The year is 1911, and former outlaw John Marston is forced to track down and kill a deadly member of his old gang to free his wife and son from the scheming federal agents that have them in custody. With times rapidly changing, a civil war in Mexico and ranchers in distress (did someone say, Shane?), this is far more than just a revenge story. Marston is a deep protagonist who serves as an analogy for the West as a whole during this period: worn-down, scarred and increasingly under the thumb of men in suits. In its 60-plus missions, the plot tends to wander off on meaningless tangents, and perhaps the side characters won’t be as memorable as ones Rockstar created previously, but those few forgetful moments along the ride do not take away from the powerful and pitch-perfect final hours that conclude the game.

Although it has the grittiness of a spaghetti Western, and includes Ford favorite Monument Valley, it is clear the game has its deepest connection with Sam Peckinpah’s The Wild Bunch. One could go so far as to say that if, in an alternate reality, the famed director had made a video game, this would be it: Gatling guns, blood, revenge, morally ambiguous and oddball characters and, of course, the death of the Wild West. Heck, one mission even resembles the film’s opening sequence.

Outside of the central action, there is much to do: go game hunting, join bounty hunts, rob banks, play poker, break horses—anything you might want to do in the Wild West. In terms of gameplay, Red Dead closely resembles Rock star’s best-selling series Grand Theft Auto, with one notable exception—Dead-Eye, a feature carried over from 2004’s Red Dead Revolver that allows a player to slow time temporarily to blast away at multiple targets à la Clint Eastwood’s “Man with No Name.” As cool as this feature is, it almost makes things too easy. Most people won’t complain, but experienced gamers will find getting through the game a breeze.

Production values are as high as those of any video game on the market. The graphics for the world and setting are top-notch (thunderstorms and sunsets are particularly striking). Poor facial animation and glitches prevent Red Dead from being a graphic powerhouse, but these don’t take away from the overall experience.Video game developers often overlook voice acting and the soundtrack, but Rockstar honed both here. The music may be the game’s single best aspect, even putting most Hollywood Westerns to shame. While a Western soundtrack can fall into cliché after the fashion of The Magnificent Seven or Ennio Morricone, it’s done here with a certain distinctiveness and expertise.
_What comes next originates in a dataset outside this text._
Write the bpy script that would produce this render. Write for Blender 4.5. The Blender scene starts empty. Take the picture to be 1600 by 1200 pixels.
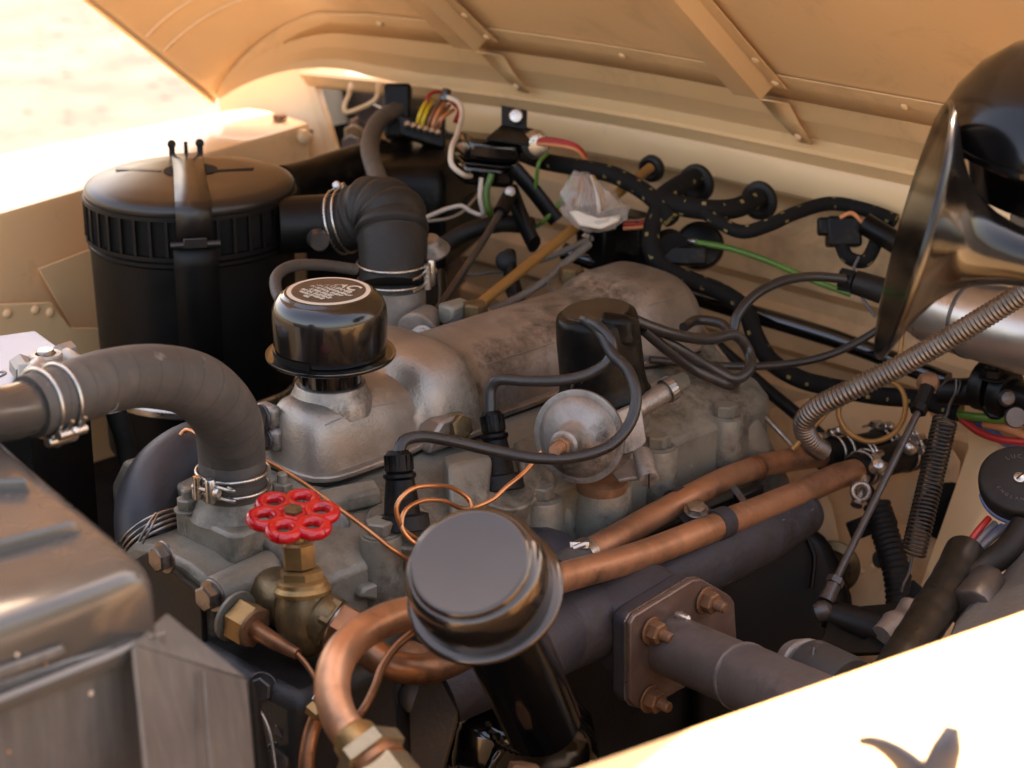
import bpy, bmesh, math, random
from mathutils import Vector as V, Matrix
from math import radians as R, sin, cos, pi, tan, atan2, sqrt
random.seed(7)
SC = bpy.context.scene
C = bpy.context.collection
# ------------------------------------------------------------------ camera
FPX = 3200.0
PITCH, YAW = R(20), R(45)
fw = V((cos(YAW)*cos(PITCH), sin(YAW)*cos(PITCH), -sin(PITCH)))
rt = V((sin(YAW), -cos(YAW), 0))
up = V((cos(YAW)*sin(PITCH), sin(YAW)*sin(PITCH), cos(PITCH)))
CAM = -1.8*fw
cd = bpy.data.cameras.new('camera'); cam = bpy.data.objects.new('camera', cd); C.objects.link(cam)
cam.matrix_world = Matrix(((rt.x, up.x, -fw.x, CAM.x), (rt.y, up.y, -fw.y, CAM.y), (rt.z, up.z, -fw.z, CAM.z), (0, 0, 0, 1)))
cd.sensor_width = 36; cd.lens = 36*FPX/1600; cd.clip_end = 500; cd.clip_start = 0.02
cd.dof.use_dof = True; cd.dof.focus_distance = 1.66; cd.dof.aperture_fstop = 7.0
SC.camera = cam
# ------------------------------------------------------------------ light
SUN_EL, SUN_AZ = R(52), R(25)       # azimuth measured from +X (rear of the car) towards +Y
sd = V((cos(SUN_EL)*cos(SUN_AZ), cos(SUN_EL)*sin(SUN_AZ), sin(SUN_EL)))
w = bpy.data.worlds.new("World"); SC.world = w; w.use_nodes = True
nt = w.node_tree; bg = nt.nodes['Background']
sky = nt.nodes.new('ShaderNodeTexSky'); sky.sky_type = 'NISHITA'; sky.sun_disc = False
sky.sun_elevation = SUN_EL; sky.sun_rotation = atan2(sd.x, sd.y); sky.dust_density = 4.0; sky.air_density = 1.0; sky.ozone_density = 0.6
nt.links.new(sky.outputs[0], bg.inputs[0]); bg.inputs[1].default_value = 0.142
sl = bpy.data.lights.new('sun', 'SUN'); sl.energy = 3.7; sl.angle = R(0.5); sl.color = (1.0, 0.94, 0.87)
so = bpy.data.objects.new('sun', sl); C.objects.link(so)
so.rotation_euler = (-sd).to_track_quat('-Z', 'Y').to_euler()
VS = SC.view_settings; VS.view_transform = 'Standard'; VS.look = 'None'; VS.gamma = 1.0; VS.exposure = 2.64
VS.use_white_balance = True; VS.white_balance_temperature = 8700; VS.white_balance_tint = 19

# ------------------------------------------------------------------ placing helpers (rays through the lens met with real planes)
def ray(px, py): return fw + rt*((px-800)/FPX) + up*((600-py)/FPX)
def P(px, py, d): return CAM + ray(px, py)*d
def PX(px, py, x): r = ray(px, py); return CAM + r*((x-CAM.x)/r.x)
def PY(px, py, y): r = ray(px, py); return CAM + r*((y-CAM.y)/r.y)
def PZ(px, py, z): r = ray(px, py); return CAM + r*((z-CAM.z)/r.z)
EX, EY, EZ = V((1, 0, 0)), V((0, 1, 0)), V((0, 0, 1))

# ------------------------------------------------------------------ materials
def M(name, col, rough=.5, metal=0., var=.12, vscale=14., bump=.05, bscale=300., dirt=None, damt=.5, dscale=9., coat=0., rvar=.12, extra=None, spec=.5):
    m = bpy.data.materials.new(name); m.use_nodes = True; n = m.node_tree; N = n.nodes; L = n.links
    b = N['Principled BSDF']; tc = N.new('ShaderNodeTexCoord')
    b.inputs['Metallic'].default_value = metal; b.inputs['Specular IOR Level'].default_value = spec
    if coat: b.inputs['Coat Weight'].default_value = coat; b.inputs['Coat Roughness'].default_value = .08
    n1 = N.new('ShaderNodeTexNoise'); n1.inputs['Scale'].default_value = vscale; n1.inputs['Detail'].default_value = 6; n1.inputs['Roughness'].default_value = .65
    L.new(tc.outputs['Object'], n1.inputs['Vector'])
    mr = N.new('ShaderNodeMapRange'); mr.inputs[1].default_value = .3; mr.inputs[2].default_value = .7; mr.inputs[3].default_value = 1-var; mr.inputs[4].default_value = 1+var
    L.new(n1.outputs['Fac'], mr.inputs[0])
    vm = N.new('ShaderNodeVectorMath'); vm.operation = 'SCALE'; vm.inputs[0].default_value = col[:3]; L.new(mr.outputs[0], vm.inputs['Scale'])
    out = vm.outputs[0]
    if dirt:
        n2 = N.new('ShaderNodeTexNoise'); n2.inputs['Scale'].default_value = dscale; n2.inputs['Detail'].default_value = 9; n2.inputs['Roughness'].default_value = .7; n2.inputs['Distortion'].default_value = .4
        L.new(tc.outputs['Object'], n2.inputs['Vector'])
        r2 = N.new('ShaderNodeMapRange'); r2.inputs[1].default_value = .62-.3*damt; r2.inputs[2].default_value = .75; r2.inputs[3].default_value = 0; r2.inputs[4].default_value = min(1, .5+damt*.5); L.new(n2.outputs['Fac'], r2.inputs[0])
        mx = N.new('ShaderNodeMix'); mx.data_type = 'RGBA'; L.new(r2.outputs[0], mx.inputs[0]); L.new(out, mx.inputs[6]); mx.inputs[7].default_value = (*dirt, 1)
        out = mx.outputs[2]
    if extra: out = extra(N, L, tc, out)
    L.new(out, b.inputs['Base Color'])
    n3 = N.new('ShaderNodeTexNoise'); n3.inputs['Scale'].default_value = bscale; n3.inputs['Detail'].default_value = 4; L.new(tc.outputs['Object'], n3.inputs['Vector'])
    rr = N.new('ShaderNodeMapRange'); rr.inputs[1].default_value = .3; rr.inputs[2].default_value = .7; rr.inputs[3].default_value = max(.03, rough-rvar); rr.inputs[4].default_value = min(1, rough+rvar)
    L.new(n1.outputs['Fac'], rr.inputs[0]); L.new(rr.outputs[0], b.inputs['Roughness'])
    if bump:
        bp = N.new('ShaderNodeBump'); bp.inputs['Strength'].default_value = bump; bp.inputs['Distance'].default_value = .002; L.new(n3.outputs['Fac'], bp.inputs['Height']); L.new(bp.outputs[0], b.inputs['Normal'])
    return m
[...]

One could say Red Dead isn’t revolutionary, perhaps little more than Grand Theft Auto:Wild West, but that would be too simplistic. In terms of structure, it may be unoriginal; but in tone, complexity and story, it stretches well beyond street thugs and drug dealers. In an industry that has worn out World War II and fantasy settings, Red Dead Redemption might be more important than it first appears. What Grand Theft Auto once did for open-world games, Red Dead Redemption could do for Westerns— popularize and influence a genre still untamed by the video game industry.